By Len Lazarick
The fifth annual speech to Maryland Business for Responsive Government was billed as a chance for Gov. Larry Hogan to lay out his “second-term priorities” on fighting crime, improving education and fixing traffic problems.
But the top priority he laid out in his 2,800-word speech to a crowd of more than 600 business leaders at the Live Casino Hotel in Arundel Mills seemed to be fighting Democratic legislators to keep them from blocking his initiatives, raising taxes and turning back to the “failed policies” of the O’Malley years.
“Most Marylanders believe that things are getting better, that we are making progress and moving Maryland forward,” Hogan said. “Now there are 10% of the people in Maryland who strongly disapprove of the job we’re doing. And unfortunately, every single one of them is serving in the Maryland General Assembly.”
“It sometimes seems as if their primary goal — their ultimate mission — is to ignore the will of 80% of all Marylanders,” the governor went on, referring to the poll results showing people say the state is heading in the right direction. “Some of them seem hellbent on stopping, all of the economic progress and positive momentum that we have achieved. They are doing everything they can to return us to the same failed policies that we have spent the past four years working so hard to dig the state out from.”

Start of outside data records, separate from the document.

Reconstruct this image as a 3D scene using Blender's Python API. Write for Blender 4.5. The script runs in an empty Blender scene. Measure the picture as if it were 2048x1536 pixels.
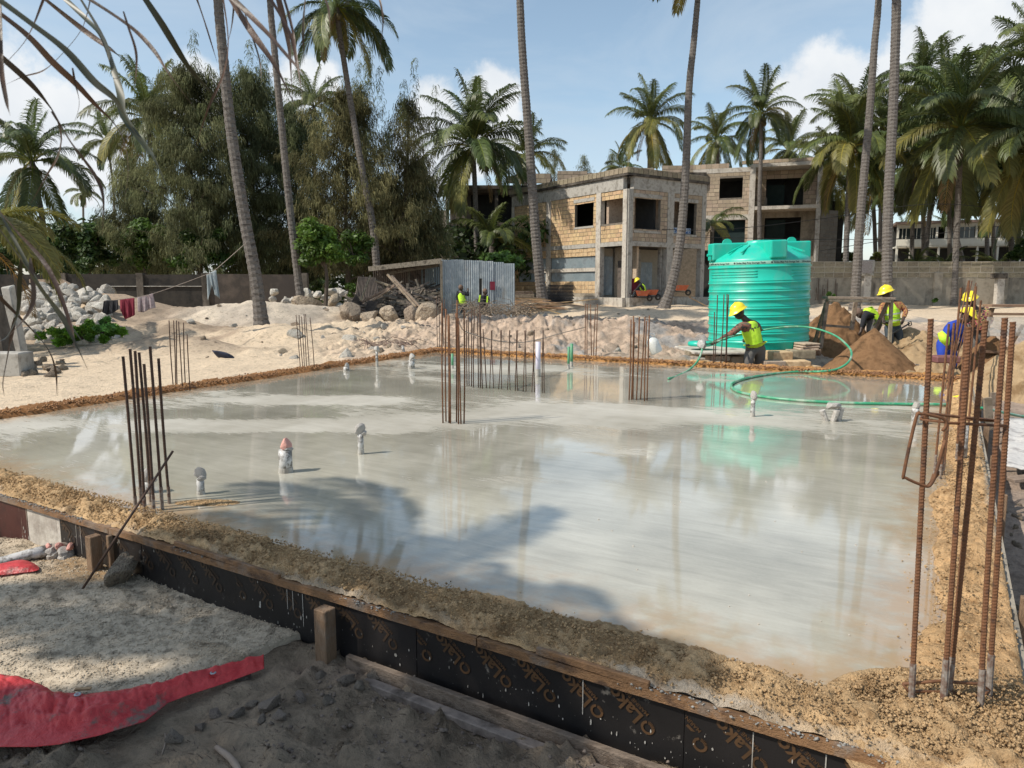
import bpy, math, random
import numpy as np
from mathutils import Vector, Matrix, Quaternion
R = random.Random(7)
S = bpy.context.scene
C = S.collection
# ------------------------------------------------------------------ camera
FPX = 1450.0; HOR = 575.0; CAMZ = 1.45
PITCH = math.atan((768 - HOR) / FPX)
cd = bpy.data.cameras.new('camera'); cam = bpy.data.objects.new('camera', cd); C.objects.link(cam)
cd.sensor_width = 36; cd.lens = FPX / 2048 * 36; cd.clip_start = .05; cd.clip_end = 3000
cam.location = (0, 0, CAMZ); cam.rotation_euler = (math.pi / 2 - PITCH, 0, 0)
cd.dof.use_dof = True; cd.dof.focus_distance = 11; cd.dof.aperture_fstop = 18
S.camera = cam
# ------------------------------------------------------------------ sky and sun
EL = math.radians(47); SH = (-.935, -.355)
sunv = Vector((SH[0] * math.cos(EL), SH[1] * math.cos(EL), math.sin(EL))).normalized()
sl = bpy.data.lights.new('sun', 'SUN'); sl.energy = 4.4; sl.angle = math.radians(.53); sl.color = (1, .93, .82)
so = bpy.data.objects.new('sun', sl); C.objects.link(so); so.rotation_euler = sunv.to_track_quat('Z', 'Y').to_euler(); so.location = (0, 0, 60)
def raydir(px, py):
    x = (px - 1024) / FPX; u = (768 - py) / FPX
    return Vector((x, math.cos(PITCH) + u * math.sin(PITCH), -math.sin(PITCH) + u * math.cos(PITCH)))
W = bpy.data.worlds.new('World'); S.world = W; W.use_nodes = True
nt = W.node_tree; nd = nt.nodes; lk = nt.links
for n in list(nd): nd.remove(n)
out = nd.new('ShaderNodeOutputWorld'); bg = nd.new('ShaderNodeBackground'); bg.inputs[1].default_value = .15
sky = nd.new('ShaderNodeTexSky'); sky.sky_type = 'NISHITA'; sky.sun_disc = False
sky.sun_elevation = EL; sky.sun_rotation = math.atan2(SH[0], SH[1]); sky.air_density = 1.0; sky.dust_density = .8; sky.ozone_density = 1.3
tc = nd.new('ShaderNodeTexCoord')
nrm = nd.new('ShaderNodeVectorMath'); nrm.operation = 'NORMALIZE'; lk.new(tc.outputs['Generated'], nrm.inputs[0])
def wmath(op, a, b=None, clamp=False):
    m = nd.new('ShaderNodeMath'); m.operation = op; m.use_clamp = clamp
    for i, v in enumerate((a, b)):
        if v is None: continue
        if isinstance(v, (int, float)): m.inputs[i].default_value = v
        else: lk.new(v, m.inputs[i])
    return m.outputs[0]
field = None
for (px, py, rr) in [(978, 200, .042), (990, 260, .06), (870, 230, .045), (880, 300, .06), (1640, 190, .06), (1720, 250, .075), (1575, 190, .04), (1950, 110, .075), (2050, 110, .11), (1880, 190, .07), (1790, 200, .055),
                     (60, 260, .085), (150, 300, .07), (-40, 220, .10), (400, 190, .045), (600, 170, .04), (640, 160, .035),
                     (-500, 250, .15), (-900, 300, .13), (2500, 200, .2), (3000, 330, .15)]:
    d = raydir(px, py).normalized()
    vm = nd.new('ShaderNodeVectorMath'); vm.operation = 'DISTANCE'; lk.new(nrm.outputs[0], vm.inputs[0]); vm.inputs[1].default_value = d
    f = wmath('SUBTRACT', 1, wmath('DIVIDE', vm.outputs['Value'], rr))
    field = f if field is None else wmath('SMOOTH_MAX', field, f)
field = wmath('MAXIMUM', field, -.9)
n1 = nd.new('ShaderNodeTexNoise'); n1.inputs['Scale'].default_value = 11; n1.inputs['Detail'].default_value = 12; n1.inputs['Roughness'].default_value = .62
lk.new(nrm.outputs[0], n1.inputs['Vector'])
fz = wmath('ADD', field, wmath('MULTIPLY', wmath('SUBTRACT', n1.outputs[0], .5), 2.2))
mr = nd.new('ShaderNodeMapRange'); mr.interpolation_type = 'SMOOTHSTEP'; lk.new(fz, mr.inputs[0]); mr.inputs[1].default_value = -.08; mr.inputs[2].default_value = .42
# thin high cloud, all round the sky
mp = nd.new('ShaderNodeMapping'); mp.inputs['Scale'].default_value = (1.2, 1.2, 3.6); lk.new(nrm.outputs[0], mp.inputs[0])
n2 = nd.new('ShaderNodeTexNoise'); n2.inputs['Scale'].default_value = 2.3; n2.inputs['Detail'].default_value = 9; n2.inputs['Roughness'].default_value = .6; n2.inputs['Distortion'].default_value = .5
lk.new(mp.outputs[0], n2.inputs['Vector'])
mr2 = nd.new('ShaderNodeMapRange'); lk.new(n2.outputs[0], mr2.inputs[0]); mr2.inputs[1].default_value = .40; mr2.inputs[2].default_value = .72; mr2.inputs[4].default_value = .62
n3 = nd.new('ShaderNodeTexNoise'); n3.inputs['Scale'].default_value = 14; n3.inputs['Detail'].default_value = 6
lk.new(nrm.outputs[0], n3.inputs['Vector'])
cc = nd.new('ShaderNodeMix'); cc.data_type = 'RGBA'
lk.new(n3.outputs[0], cc.inputs[0]); cc.inputs[6].default_value = (4.0, 4.4, 4.9, 1); cc.inputs[7].default_value = (6.3, 6.3, 6.2, 1)
hsv = nd.new('ShaderNodeHueSaturation'); hsv.inputs['Saturation'].default_value = .84; hsv.inputs['Hue'].default_value = .487; hsv.inputs['Value'].default_value = 1.0; lk.new(sky.outputs[0], hsv.inputs['Color'])
m1 = nd.new('ShaderNodeMix'); m1.data_type = 'RGBA'; lk.new(mr2.outputs[0], m1.inputs[0]); lk.new(hsv.outputs[0], m1.inputs[6]); m1.inputs[7].default_value = (3.7, 4.3, 4.9, 1)
m2 = nd.new('ShaderNodeMix'); m2.data_type = 'RGBA'; lk.new(mr.outputs[0], m2.inputs[0]); lk.new(m1.outputs[2], m2.inputs[6]); lk.new(cc.outputs[2], m2.inputs[7])
lk.new(m2.outputs[2], bg.inputs[0]); lk.new(bg.outputs[0], out.inputs[0])
S.view_settings.view_transform = 'Standard'; S.view_settings.look = 'None'; S.view_settings.exposure = 0.16; S.view_settings.gamma = 1
S.view_settings.use_curve_mapping = False
S.cycles.use_denoising = True
S.cycles.max_bounces = 6; S.cycles.transparent_max_bounces = 8; S.cycles.diffuse_bounces = 3; S.cycles.glossy_bounces = 3
S.cycles.caustics_reflective = False; S.cycles.caustics_refractive = False

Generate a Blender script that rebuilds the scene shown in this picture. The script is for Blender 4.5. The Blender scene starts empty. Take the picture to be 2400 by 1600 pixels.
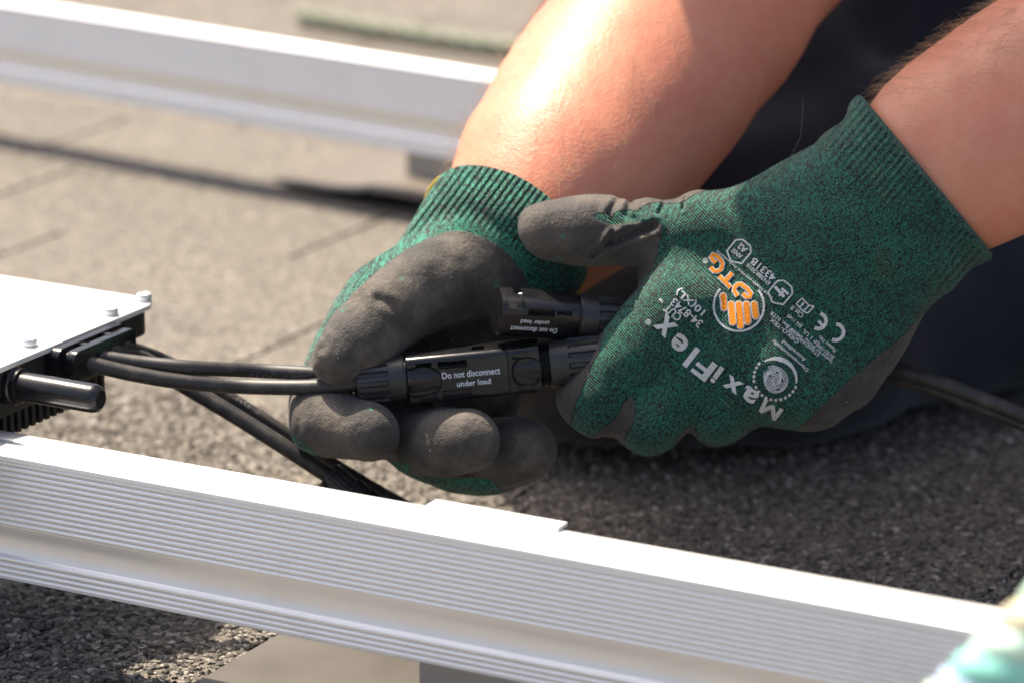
import bpy, bmesh, math, random
import numpy as np
from mathutils import Vector, Matrix
from mathutils.bvhtree import BVHTree

random.seed(7)
rng = np.random.default_rng(11)
scene = bpy.context.scene
COL = scene.collection

# ------------------------------------------------------------------ camera
FPX = 8470.0                       # focal length in pixels of the 2400 x 1600 photograph
PITCH = math.radians(16.1)
CAM = np.array([0.0, 0.0, 0.49])
FW = np.array([0.0, math.cos(PITCH), -math.sin(PITCH)])
RT = np.array([1.0, 0.0, 0.0])
UP = np.array([0.0, math.sin(PITCH), math.cos(PITCH)])
D0 = 1.38                          # distance of the work the hands do
S = D0 / FPX                       # metres per photo pixel at that distance

cam_data = bpy.data.cameras.new("camera")
cam_data.sensor_fit = 'HORIZONTAL'
cam_data.sensor_width = 22.3
cam_data.lens = FPX / 2400.0 * 22.3
cam_data.clip_start = 0.02
cam_data.clip_end = 200.0
cam_data.dof.use_dof = True
cam_data.dof.focus_distance = 1.328
cam_data.dof.aperture_fstop = 5.2
cam_data.dof.aperture_blades = 7
cam = bpy.data.objects.new("camera", cam_data)
COL.objects.link(cam)
cam.location = CAM
cam.rotation_euler = (math.radians(90) - PITCH, 0, 0)
scene.camera = cam

# ------------------------------------------------------------------ world and sun
SUN_EL = math.radians(63)
SUN_AZ = math.radians(-41)         # measured from +Y (straight behind the work) towards -X
SUN = np.array([math.sin(SUN_AZ) * math.cos(SUN_EL), math.cos(SUN_AZ) * math.cos(SUN_EL), math.sin(SUN_EL)])
world = bpy.data.worlds.new("World")
scene.world = world
world.use_nodes = True
wn = world.node_tree.nodes
wl = world.node_tree.links
bg = wn["Background"]
sky = wn.new("ShaderNodeTexSky")
sky.sky_type = 'NISHITA'
sky.sun_disc = False
sky.sun_elevation = SUN_EL
sky.sun_rotation = SUN_AZ
sky.altitude = 200
sky.air_density = 0.8
sky.ozone_density = 0.4
sky.dust_density = 6.0
wl.new(sky.outputs[0], bg.inputs[0])
bg.inputs[1].default_value = 0.10

sun_data = bpy.data.lights.new("sun", 'SUN')
sun_data.energy = 4.1
sun_data.angle = math.radians(0.53)
sun_data.color = (1.0, 0.885, 0.72)
sun = bpy.data.objects.new("sun", sun_data)
COL.objects.link(sun)
sun.rotation_euler = Vector(SUN).to_track_quat('Z', 'Y').to_euler()
sun.location = (0, 0, 5)

scene.view_settings.view_transform = 'Standard'
scene.view_settings.look = 'None'
scene.view_settings.gamma = 1.0
scene.view_settings.exposure = 1.22
scene.render.engine = 'CYCLES'
scene.cycles.use_denoising = True
scene.cycles.max_bounces = 8

# ------------------------------------------------------------------ small helpers
def P(x, y, d):
    """photo pixel and distance -> point in the world"""
    return CAM + (FW + RT * ((x - 1200) / FPX) - UP * ((y - 800) / FPX)) * d

def PZ(x, y, z):
    """photo pixel and depth (in pixels at the work's distance) behind the work plane"""
    return P(x, y, D0 + z * S)

def G(x, y, z=0.0):
    r = FW + RT * ((x - 1200) / FPX) - UP * ((y - 800) / FPX)
    return CAM + r * ((z - CAM[2]) / r[2])

def px_to_world(V):
    V = np.asarray(V, dtype=np.float64)
    d = D0 + V[:, 2] * S
    return CAM + (FW[None] + RT[None] * ((V[:, 0:1] - 1200) / FPX) - UP[None] * ((V[:, 1:2] - 800) / FPX)) * d[:, None]

ROT = math.radians(28.6)           # the rails run at this angle to the picture plane
RX = np.array([math.cos(ROT), -math.sin(ROT), 0.0])
RY = np.array([math.sin(ROT), math.cos(ROT), 0.0])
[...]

The speech attacking Democratic legislators was in sharp contrast to Hogan’s persistent rhetoric about bipartisanship and working to find common ground. Here’s a link to the video of the whole address, including the introduction by Commerce Secretary Kelly Schulz.
Boilerplate
The first quarter of the speech was Hogan’s boilerplate rendition of the accomplishments of his first term – an economic turnaround with cuts in tolls, taxes and regulations and record employment. Democrats cite different statistics to dispute Hogan’s claims of better job growth than neighboring states.
Hogan repeatedly laid into the legislature for proposing big spending increases and overriding his veto of the $15 minimum wage that will put Maryland at a competitive disadvantage with surrounding states who have minimum wages half that.
The governor complained about the persistent violent crime in Baltimore that “continues to escalate out of control.” He said too many violent criminals are not convicted, or even when they are, “do not serve any serious jail time and are released back onto the streets, to commit violent felonies again and again.”
“Inexplicably, the legislature refused once again to pass our ‘Repeat Firearms Offenders Act’ to enact tougher sentences for repeat violent offenders who commit felonies with guns,” Hogan said.
Highway plans
He saved his longest and toughest criticism of the legislators for the heavy opposition that Montgomery County lawmakers – all Democrats — have mounted against his plan to build new toll lanes on I-270 and I-495, the Capital Beltway, and the Baltimore-Washington Parkway.
That plan for a public-private partnership faces a crucial vote Wednesday at the Board of Public Works, which Hogan chairs and includes Comptroller Peter Franchot and State Treasurer Nancy Kopp, both former Montgomery County delegates.
Hogan pointed out that he has invested heavily in roads and highways as well as funding for Metro and the light-rail Purple Line in the Washington suburbs. (Early in his administration, Hogan had sought to reduce the gas tax that paid for these projects, but the proposal went nowhere in the legislature and he never proposed it again.)
“Yes, it’s the worst traffic in America, but they want to fight to make sure that their constituents continue to spend their lives stuck in traffic!”
“These politicians have done absolutely nothing but spread misinformation,” Hogan said.
Tax hikes
He also claimed that the legislature’s new spending mandates on education would lead to massive deficits of $18 billion and “would force a crushing $6,200 tax hike on the average Maryland family,” according his Department of Budget and Management. Hogan promised there would be no such tax hikes while he is governor.
“The number one problem facing Maryland is that there is a complete disconnect between the professional politicians in Annapolis and all the rest of us,” Hogan said as he concluded.
“Nearly 80% of all the people in Maryland—Republicans, Independents, and Democrats—are finally happy with the direction we are heading. They want us to continue making progress and to keep moving Maryland forward.”
“And yet out-of-touch far-left politicians desperately want to take Maryland in the completely opposite direction.”
“Ladies and gentlemen, this is going to be the battle that will literally determine what kind of state our kids and grandkids will inherit.”
Hogan wanted to enlist the business leaders in that fight, and urged them to contact their legislators.
There were only three freshmen Democratic legislators in the large audience, and many more Republicans. Democratic Sen. Katie Fry Hester of Howard County voted reluctantly for the minimum wage, but she has also set up a bipartisan work group to help mitigate its impact on small business.
The Maryland Business for Responsive Government is also changing its name to the Maryland Free Enterprise Foundation.